Records provided:
--- BEGIN ---

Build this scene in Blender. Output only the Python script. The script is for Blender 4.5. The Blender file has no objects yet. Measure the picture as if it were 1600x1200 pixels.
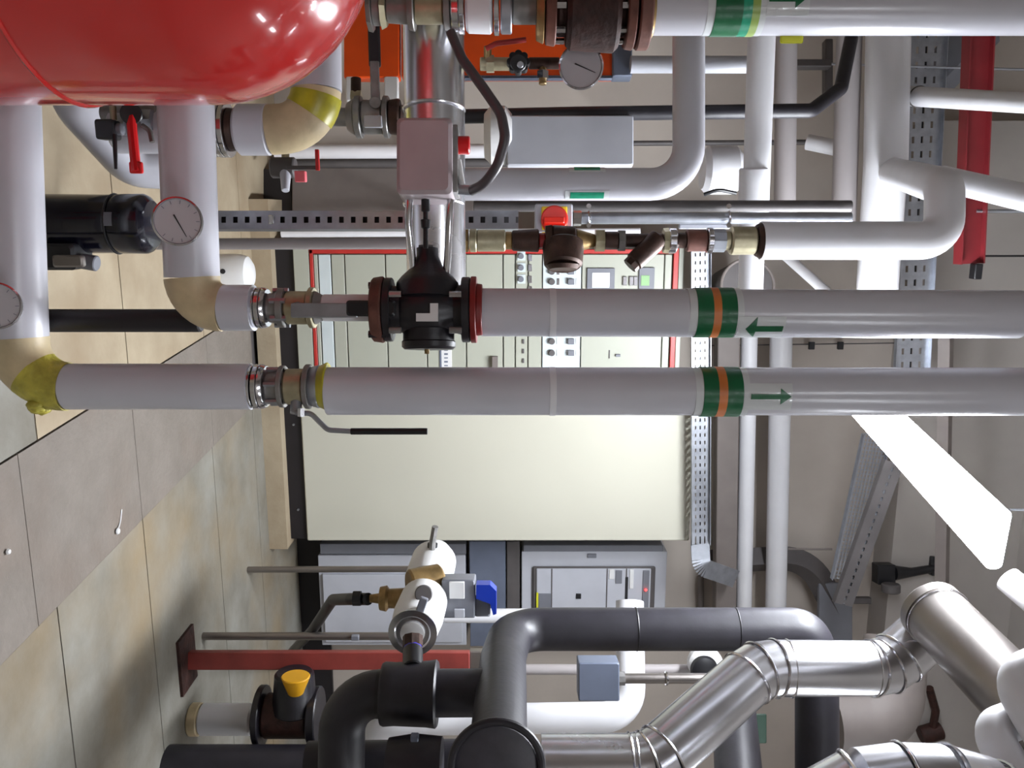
import bpy, bmesh, math, random
from mathutils import Vector, Matrix
random.seed(7)
scene = bpy.context.scene
C = scene.collection
PI = math.pi
V = Vector

# ------------------------------------------------------------------ camera
EYE = 1.35; FPX = 1300.0; YAW = math.radians(11.5)
FWD = V((math.sin(YAW), math.cos(YAW), 0)); RGT = V((math.cos(YAW), -math.sin(YAW), 0)); UP = V((0, 0, 1))
cam_d = bpy.data.cameras.new('camera'); cam = bpy.data.objects.new('camera', cam_d); C.objects.link(cam)
cam_d.sensor_width = 36; cam_d.lens = 36 * FPX / 1600; cam_d.clip_start = .02
# the phone was held on its side: image right is world up, image top is world left
rot = Matrix((UP, -RGT, -FWD)).transposed()
cam.matrix_world = Matrix.Translation((0, 0, EYE)) @ rot.to_4x4()
scene.camera = cam
# ------------------------------------------------------------------ view, world
scene.view_settings.view_transform = 'Standard'; scene.view_settings.look = 'None'
scene.view_settings.exposure = 0.0; scene.view_settings.gamma = 1.0
scene.view_settings.use_curve_mapping = False
world = bpy.data.worlds.new('world'); scene.world = world; world.use_nodes = True
world.node_tree.nodes['Background'].inputs[0].default_value = (.72, .76, .9, 1)
world.node_tree.nodes['Background'].inputs[1].default_value = 0.1
LAMP_MAIN = 150.0; LAMP_FILL = 30.0

def P(px, py, t):                       # a point seen at (px, py), t metres in front of the lens
    return V((0, 0, EYE)) + FWD * t + RGT * ((py - 600) / FPX * t) + UP * ((px - 800) / FPX * t)
def ray(px, py): return FWD + RGT * ((py - 600) / FPX) + UP * ((px - 800) / FPX)
def PY(px, py, Y): r = ray(px, py); return V((0, 0, EYE)) + r * (Y / r.y)
def PZ(px, py, z=0.0): r = ray(px, py); return V((0, 0, EYE)) + r * ((z - EYE) / r.z)
def TY(py, Y): return Y / ray(0, py).y
def LV(px, py, t0, py1, z=None):        # level line: same height as (px,py,t0)
    return None

# ------------------------------------------------------------------ materials
def lin(c): return tuple(((x / 255) / 12.92 if x / 255 <= .04045 else ((x / 255 + .055) / 1.055) ** 2.4) for x in c) + (1,)
MATS = {}
def mat(name, rgb, rough=.5, metal=0., var=.08, scale=9., bump=0., bscale=60., coat=0., emit=0., rvar=.0):
    m = bpy.data.materials.new(name); m.use_nodes = True; nt = m.node_tree; N = nt.nodes; L = nt.links
    b = N['Principled BSDF']; b.inputs['Roughness'].default_value = rough; b.inputs['Metallic'].default_value = metal
    b.inputs['Coat Weight'].default_value = coat
    c = lin(rgb)
    tc = N.new('ShaderNodeTexCoord')
    if var > 0:
        n = N.new('ShaderNodeTexNoise'); n.inputs['Scale'].default_value = scale; n.inputs['Detail'].default_value = 5
        L.new(tc.outputs['Object'], n.inputs['Vector'])
        r = N.new('ShaderNodeValToRGB'); r.color_ramp.elements[0].position = .3; r.color_ramp.elements[1].position = .7
        r.color_ramp.elements[0].color = tuple(x * (1 - var * 1.6) for x in c[:3]) + (1,)
        r.color_ramp.elements[1].color = tuple(min(1, x * (1 + var)) for x in c[:3]) + (1,)
        L.new(n.outputs['Fac'], r.inputs[0]); L.new(r.outputs[0], b.inputs['Base Color'])
        if rvar:
            mr = N.new('ShaderNodeMapRange'); mr.inputs[3].default_value = max(0, rough - rvar); mr.inputs[4].default_value = rough + rvar
            L.new(n.outputs['Fac'], mr.inputs[0]); L.new(mr.outputs[0], b.inputs['Roughness'])
    else: b.inputs['Base Color'].default_value = c
    if bump:
        n2 = N.new('ShaderNodeTexNoise'); n2.inputs['Scale'].default_value = bscale; n2.inputs['Detail'].default_value = 4
        L.new(tc.outputs['Object'], n2.inputs['Vector'])
        bp = N.new('ShaderNodeBump'); bp.inputs['Strength'].default_value = bump; bp.inputs['Distance'].default_value = .01
        L.new(n2.outputs['Fac'], bp.inputs['Height']); L.new(bp.outputs[0], b.inputs['Normal'])
    if emit:
        b.inputs['Emission Color'].default_value = c; b.inputs['Emission Strength'].default_value = emit
    MATS[name] = m; return m
jacket = mat('white_pvc_jacket', (194, 194, 202), .24, var=.04, scale=4, bump=.04, bscale=25)
jacket2 = mat('bluish_pvc_jacket', (190, 190, 198), .3, var=.05, scale=4, bump=.05, bscale=18)
jacket3 = mat('bright_pvc_jacket', (216, 216, 220), .4, var=.04, scale=5)
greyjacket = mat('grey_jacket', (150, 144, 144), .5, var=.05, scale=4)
cream = mat('cream_glued_insulation', (196, 178, 142), .5, var=.16, scale=14, bump=.15, bscale=30)
yellowglue = mat('yellow_foam_glue', (178, 168, 66), .5, var=.25, scale=30, bump=.6, bscale=60)
yellowtape = mat('yellow_tape', (176, 168, 40), .35, var=.2, scale=22)
redgloss = mat('glossy_red_paint', (190, 44, 42), .17, var=.03, scale=3, coat=.6)
blackpaint = mat('black_paint', (26, 24, 30), .38, var=.2, scale=20, bump=.1)
motorblack = mat('gloss_black_enamel', (12, 12, 26), .22, var=.1, coat=.4)
foam = mat('black_rubber_foam', (34, 32, 39), .48, var=.18, scale=12, bump=.08, bscale=40)
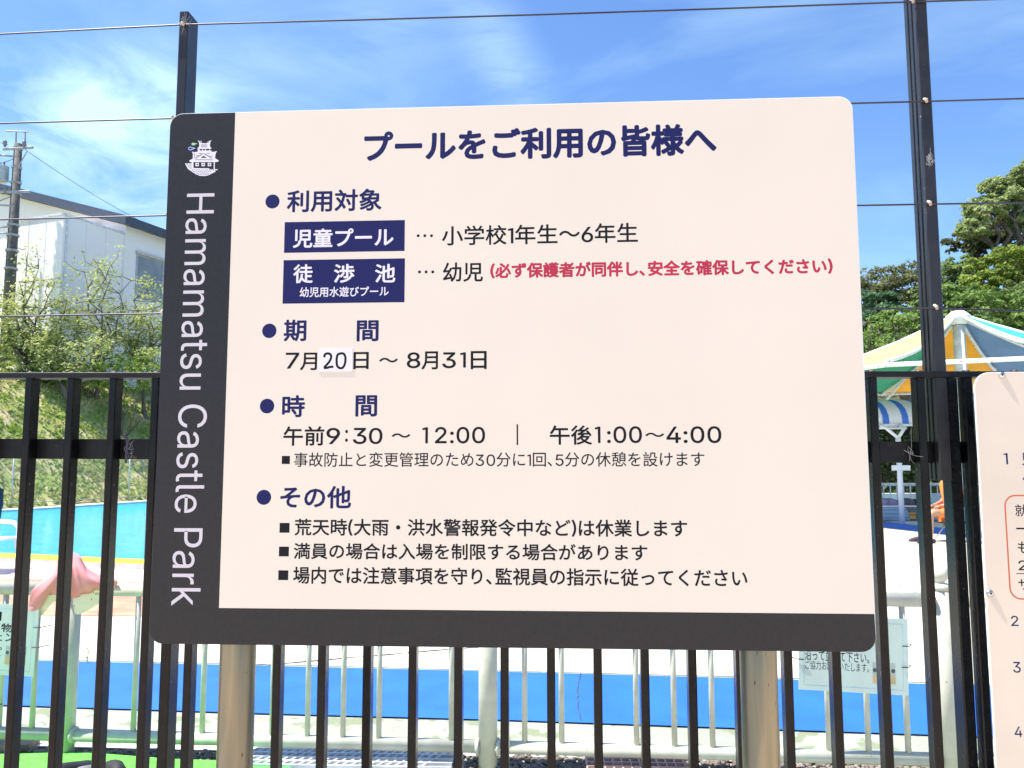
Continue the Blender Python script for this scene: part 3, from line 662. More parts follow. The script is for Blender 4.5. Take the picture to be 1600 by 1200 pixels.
# faces counted counter clockwise from the right rear; the face towards the fence stands open
wedge(rim(0), rim(1), C_BG, 'blue grey panel'); wedge(rim(1), rim(2), C_GO, 'golden panel'); wedge(rim(2), rim(3), C_GR, 'green panel'); wedge(rim(3), rim(4), C_GR, 'green panel')
wedge(rim(4), rim(5), C_PY, 'pale yellow panel'); wedge(rim(7), rim(8), C_BG, 'blue grey panel')
mid = rim(6).lerp(rim(7), .30); wedge(rim(6), mid, C_CR, 'cream edge panel'); wedge(mid, rim(7), C_AQ, 'aqua panel')
for k in range(8):
    p = rim(k); pts = [top.lerp(p, i / 6) + Vector((0, 0, -.2 * math.sin(math.pi * i / 6) - (.055 if k in (1, 2, 3, 0) else -.03))) for i in range(7)]; MB().tube(pts, .036, 8).build('rib', M_fr, cv, smooth=True)
    MB().tube([rim(k) + Vector((0, 0, -.03)), rim(k + 1) + Vector((0, 0, -.03))], .042, 8).build('rim_pipe', M_fr, cv, smooth=True)
    if k in (0, 1, 2, 3): MB().tube([rim(k, R_ * .55, lowz + (pk.z - lowz) * .3), rim(k, R_ * .98, lowz - .3)], .03, 8).build('brace', M_fr, cv, smooth=True)
    if k in (0, 3, 4, 7): MB().tube([rim(k, R_ * .99, lowz - .05), rim(k, R_ * .99, .0)], .05, 10).build('post', M_fr, cv, smooth=True)
MB().tube([(0, 0, 0), (0, 0, pk.z - .1)], .12, 14).build('mast', mat('mast_white', (.76, .80, .77), .4), cv, smooth=True)
MB().lathe((0, 0, pk.z), [(.0, .1), (.12, .08), (.24, -.02), (.26, -.08), (.14, -.22)], 16).build('cap', M_fr, cv, smooth=True)

# ------------------------------------------------------------------ blue and white striped awning with its post
AY = 16.8; aw = thing('striped_awning', 'barrel shaped white awning with blue stripes on a white branching post', 'awning', (at(1404, 700, AY).x, AY, 0))
def stripes(name, c1, c2, scale, ax=0, bal=.5):
    m = bpy.data.materials.new(name); m.use_nodes = True; t = m.node_tree; nd = t.nodes; lk = t.links; b = nd['Principled BSDF']; b.inputs['Roughness'].default_value = .6
    tc = nd.new('ShaderNodeTexCoord'); sp = nd.new('ShaderNodeSeparateXYZ'); lk.new(tc.outputs['Object'], sp.inputs[0])
    mu = nd.new('ShaderNodeMath'); mu.operation = 'MULTIPLY'; mu.inputs[1].default_value = scale; lk.new(sp.outputs[ax], mu.inputs[0])
    fr = nd.new('ShaderNodeMath'); fr.operation = 'FRACT'; lk.new(mu.outputs[0], fr.inputs[0])
    cr = nd.new('ShaderNodeValToRGB'); cr.color_ramp.interpolation = 'LINEAR'
    e = cr.color_ramp.elements; e[0].position = bal - .03; e[0].color = (*c1, 1); e[1].position = bal + .03; e[1].color = (*c2, 1)
    lk.new(fr.outputs[0], cr.inputs[0]); lk.new(cr.outputs[0], b.inputs['Base Color'])
    tr = nd.new('ShaderNodeBsdfTranslucent'); mx = nd.new('ShaderNodeMixShader'); mx.inputs[0].default_value = .3; lk.new(cr.outputs[0], tr.inputs[0]); lk.new(b.outputs[0], mx.inputs[1]); lk.new(tr.outputs[0], mx.inputs[2]); lk.new(mx.outputs[0], nd['Material Output'].inputs[0]); return m
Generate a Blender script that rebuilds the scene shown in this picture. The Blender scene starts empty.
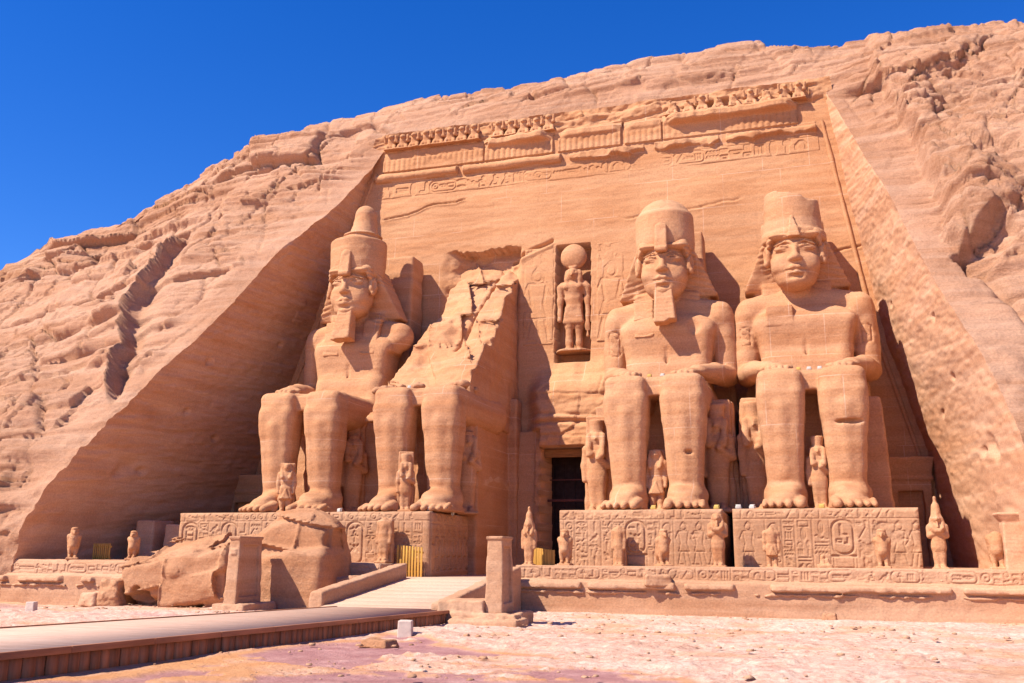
import bpy, math, random, time
import numpy as np
from mathutils import Matrix, Vector

T0 = time.time()
scene = bpy.context.scene
COL = scene.collection

# ------------------------------------------------------------------ camera
CAM_LOC = (0.0, -67.5, 3.5)
YAW, PITCH, ROLL = math.radians(17.0), math.radians(12.8), 0.006
fh = Vector((-math.sin(YAW), math.cos(YAW), 0))
rt = Vector((math.cos(YAW), math.sin(YAW), 0))
Fv = math.cos(PITCH) * fh + math.sin(PITCH) * Vector((0, 0, 1))
Uv = -math.sin(PITCH) * fh + math.cos(PITCH) * Vector((0, 0, 1))
R2 = rt * math.cos(ROLL) + Uv * math.sin(ROLL)
U2 = -rt * math.sin(ROLL) + Uv * math.cos(ROLL)
cam_d = bpy.data.cameras.new('camera')
cam = bpy.data.objects.new('camera', cam_d)
COL.objects.link(cam)
M3 = Matrix((R2, U2, -Fv)).transposed()
cam.matrix_world = Matrix.Translation(CAM_LOC) @ M3.to_4x4()
cam_d.sensor_width = 36.0
cam_d.lens = 935.0 / 1024.0 * 36.0
cam_d.clip_start = 0.1
cam_d.clip_end = 6000
scene.camera = cam

# ------------------------------------------------------------------ light
SUN_TO = Vector((-0.66, -0.62, 1.0)).normalized()      # direction from the scene to the sun
elev = math.asin(SUN_TO.z)
world = bpy.data.worlds.new('World')
scene.world = world
world.use_nodes = True
wn, wl = world.node_tree.nodes, world.node_tree.links
wn.clear()
out = wn.new('ShaderNodeOutputWorld')
bg = wn.new('ShaderNodeBackground')
sky = wn.new('ShaderNodeTexSky')
sky.sky_type = 'NISHITA'
sky.sun_disc = False
sky.sun_elevation = elev
sky.sun_rotation = math.atan2(SUN_TO.x, SUN_TO.y)
sky.altitude = 300
sky.air_density = 1.0
sky.dust_density = 0.0
sky.ozone_density = 6.0
hs = wn.new('ShaderNodeHueSaturation')
hs.inputs['Hue'].default_value = 0.518
hs.inputs['Saturation'].default_value = 1.30
hs.inputs['Value'].default_value = 1.42
bg.inputs['Strength'].default_value = 0.078
wl.new(sky.outputs['Color'], hs.inputs['Color'])
wl.new(hs.outputs['Color'], bg.inputs['Color'])
wl.new(bg.outputs['Background'], out.inputs['Surface'])

sun_d = bpy.data.lights.new('sun', 'SUN')
sun_d.energy = 5.0
sun_d.angle = math.radians(0.53)
sun_d.color = (1.0, 0.93, 0.83)
sun = bpy.data.objects.new('sun', sun_d)
COL.objects.link(sun)
sun.rotation_euler = SUN_TO.to_track_quat('Z', 'Y').to_euler()
sun.location = (-60, -60, 90)

vs = scene.view_settings
vs.view_transform = 'Standard'
vs.look = 'None'
vs.gamma = 1.0
vs.exposure = 0.85
vs.use_curve_mapping = False
scene.render.engine = 'CYCLES'
scene.cycles.max_bounces = 6
scene.cycles.diffuse_bounces = 4

# ------------------------------------------------------------------ noise
def hash3(i, j, k, seed=0):
    n = (i.astype(np.int64) * 374761393 + j.astype(np.int64) * 668265263
         + k.astype(np.int64) * 2147483647 + seed * 144665) & 0xffffffff
    n = ((n ^ (n >> 13)) * 1274126177) & 0xffffffff
    n = ((n ^ (n >> 16)) * 2246822519) & 0xffffffff
    n = n ^ (n >> 15)
    return (n & 0xffffff).astype(np.float64) / 0xffffff

def vnoise(x, y, z, seed=0):
    x, y, z = np.broadcast_arrays(np.asarray(x, float), np.asarray(y, float), np.asarray(z, float))
    xi, yi, zi = np.floor(x), np.floor(y), np.floor(z)
    fx, fy, fz = x - xi, y - yi, z - zi
    ux, uy, uz = [t * t * t * (t * (t * 6 - 15) + 10) for t in (fx, fy, fz)]
    xi, yi, zi = xi.astype(np.int64), yi.astype(np.int64), zi.astype(np.int64)
    r = 0
    for a in (0, 1):
        wa = ux if a else 1 - ux
        for b in (0, 1):
            wb = uy if b else 1 - uy
            for c in (0, 1):
                wc = uz if c else 1 - uz
                r = r + hash3(xi + a, yi + b, zi + c, seed) * wa * wb * wc
    return r * 2 - 1

def fbm(x, y, z, oct=4, seed=0, gain=0.5):
    a, s, t = 1.0, 0, 0
    for o in range(oct):
        f = 2.03 ** o
        s = s + a * vnoise(x * f + 17.3 * o, y * f - 9.1 * o, z * f + 4.7 * o, seed + o)
        t += a
        a *= gain
    return s / t

def sstep(a, b, x):
    t = np.clip((x - a) / (b - a), 0, 1)
    return t * t * (3 - 2 * t)

# ------------------------------------------------------------------ objects
def mesh_np(name, V, Q, smooth=True, attrs=None):
    V = np.asarray(V, np.float32)
    Q = np.asarray(Q, np.int32)
    me = bpy.data.meshes.new(name)
    me.vertices.add(len(V))
    me.vertices.foreach_set('co', V.ravel())
    n = Q.shape[1]
    me.loops.add(Q.size)
    me.loops.foreach_set('vertex_index', Q.ravel())
    me.polygons.add(len(Q))
    me.polygons.foreach_set('loop_start', np.arange(0, Q.size, n, dtype=np.int32))
    me.polygons.foreach_set('loop_total', np.full(len(Q), n, dtype=np.int32))
    me.update(calc_edges=True)
    if smooth:
        me.polygons.foreach_set('use_smooth', np.ones(len(Q), dtype=bool))
    if attrs:
        for k, v in attrs.items():
            at = me.attributes.new(k, 'FLOAT', 'POINT')
            at.data.foreach_set('value', np.asarray(v, np.float32).ravel())
    me.validate()
    return me

def link(name, me, mat, parent=None, loc=(0, 0, 0), rz=0.0):
    o = bpy.data.objects.new(name, me)
    COL.objects.link(o)
    if mat and not me.materials:
        me.materials.append(mat)
    o.location = loc
    o.rotation_euler = (0, 0, rz)
    if parent:
        o.parent = parent
    return o

def tag(o, label=None, cat=None, group=None, kind=None):
    if label: o['label'] = label
    if cat: o['category'] = cat
    if group: o['group'] = group
    if kind: o['kind'] = kind
    return o

def thing(name, label, cat, loc=(0, 0, 0), rz=0.0, group=None):
    o = bpy.data.objects.new(name, None)
    COL.objects.link(o)
    o.empty_display_size = 0.3
    o.location = loc
    o.rotation_euler = (0, 0, rz)
    return tag(o, label, cat, group)

def dup(root, loc, rz=0.0, label=None, group=None, scale=1.0):
    r = root.copy(); COL.objects.link(r)
    r.location = loc; r.rotation_euler = (0, 0, rz); r.scale = (scale,) * 3
    if label: r['label'] = label
    if group: r['group'] = group
    for ch in list(root.children):
        c = ch.copy(); COL.objects.link(c); c.parent = r
    return r

def grid_faces(nr, nc, mask=None):
    i = np.arange(nr - 1)[:, None] * nc + np.arange(nc - 1)[None, :]
    q = np.stack([i, i + 1, i + nc + 1, i + nc], -1)
    if mask is not None:
        q = q[mask]
    return q.reshape(-1, 4)

def used(V, Q):
    ids, inv = np.unique(Q, return_inverse=True)
    return V[ids], inv.reshape(Q.shape), ids

# boxes and bars collected to one mesh -------------------------------
class MB:
    def __init__(s): s.v, s.q = [], []
    def hexa(s, c8):
        b = len(s.v); s.v += [tuple(p) for p in c8]
        for f in ((0, 3, 2, 1), (4, 5, 6, 7), (0, 1, 5, 4), (1, 2, 6, 5), (2, 3, 7, 6), (3, 0, 4, 7)):
            s.q.append([b + k for k in f])
    def box(s, x0, x1, y0, y1, z0, z1):
        s.hexa([(x0, y0, z0), (x1, y0, z0), (x1, y1, z0), (x0, y1, z0), (x0, y0, z1), (x1, y0, z1), (x1, y1, z1), (x0, y1, z1)])
    def build(s, name, mat, parent=None, bevel=0.0, loc=(0, 0, 0), rz=0.0):
        me = mesh_np(name, s.v, s.q, smooth=False)
        o = link(name, me, mat, parent, loc, rz)
        if bevel:
            m = o.modifiers.new('bevel', 'BEVEL'); m.width = bevel; m.segments = 2; m.limit_method = 'ANGLE'
        return o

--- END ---

Every line from the one containing "Generate a Blender" to the one containing "COL = scene.collection" should be output exactly, both ends included. Nothing else goes in, and no pictures either.

Generate a Blender script that rebuilds the scene shown in this picture. The Blender scene starts empty.
import bpy, math, random, time
import numpy as np
from mathutils import Matrix, Vector

T0 = time.time()
scene = bpy.context.scene
COL = scene.collection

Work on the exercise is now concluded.